Veggies and education
North of Santa Rosa on Airport Boulevard near the freeway ramp sits the Tierra Vegetables stand with neat rows of crops in view. Lee James farms there with her brother, Wayne.
Her customers like knowing the source of their food, but she thinks most Americans "care more about who makes their running shoes than who grows their potatoes."
Educating them on why they should care is the job of Wayne's wife, Evie Truxaw, who runs the stand, tells customers what to do with rutabagas and has a sign saying, "The strawberries in this jam are from this very field."
She likes the term "real food" and said the difference is in the taste. "Kids who won't eat the cardboard broccoli that you buy at the store ... will eat it from the field."
Fresh, local food is not necessarily cheaper.
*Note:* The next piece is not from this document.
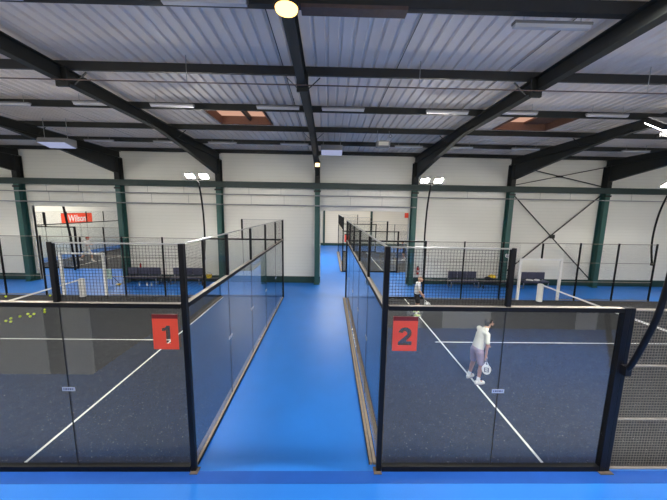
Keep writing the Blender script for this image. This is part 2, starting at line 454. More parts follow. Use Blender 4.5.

You can buy a bag of apples in a grocery store that may cost the same as two just picked from the tree. But it can be more economical in the long run, said Truxaw. "If you spend more money on fruits and vegetables that your kids will eat because they taste good, that's really a bargain."
Chef Ash quotes Kentucky farmer-philosopher Wendell Berry, who worried about America's becoming a nation of "industrial eaters."
In his cooking classes, Ash passes out copies of Berry's essay "The Pleasures of Eating," in which he describes the "passive American consumer, sitting down to a meal of pre-prepared or fast food, to confront a platter covered with inert, anonymous substances that have been processed, dyed, breaded, sauced, gravied, ground, pulped, strained, blended, prettified and sanitized beyond resemblance to any part of any creature that ever lived."
Ash, who likes the term "ethical eating," said the trend is to educate the public as to why organic is healthier and why sustainable farming is good conservation. He thinks the public caution over trans fat came from such awareness: The public learned about it, agreed they didn't like it, and "no trans fat" labeling on cookies and crackers quickly followed.
A food-literate public is also eager to try out new tastes, said Ash, noting that "10 years ago the portobello mushroom was considered exotic. Now it's commonplace."
So are stories on the pleasures of eating fresh and regional, showing up in Travel and Leisure magazine and USA Today.
"We are in the center of something here," agreed Hales. "We're singularly blessed because of our topography. That is not to say that there aren't other places where people farm well, eat seasonally and don't expect ... strawberries in December!"
Politics of food
Michael Dimock is a local organizer for the worldwide Slow Food movement, which originated in Italy 20 years ago. It promotes local culinary traditions, regional produce, preserving endangered fruits and vegetables and a slow, relaxed cooking and dining time -- the goal being to appreciate food more.
While some complain that Slow Food is elitist fare, Dimock counters that it's really more democratic. "We have to be willing to pay a few cents more per pound or per ounce to make sure the farmworker gets paid fairly."
Hales, whose high-end Barndiva menu might declare that the pastrami is Niman Ranch and the goat cheese is Cypress Grove, thinks the move to fresh and local is a political act in another way.
"What this means to the person on the street -- and I don't mean a foodie or a wine person or an organic freak -- is control. There are so many things a person can't do anything about. Iraq. Global warming. But I can have control over my own table, my garden and my family."
But it still must please the palate.
"Ultimately," said Hales, "I do this because it tastes better."
For her, the bottom line on True Food is simple: "It tastes good. It's good for you. And the people who provide it are nice people who farm well, and you want them to make a good living."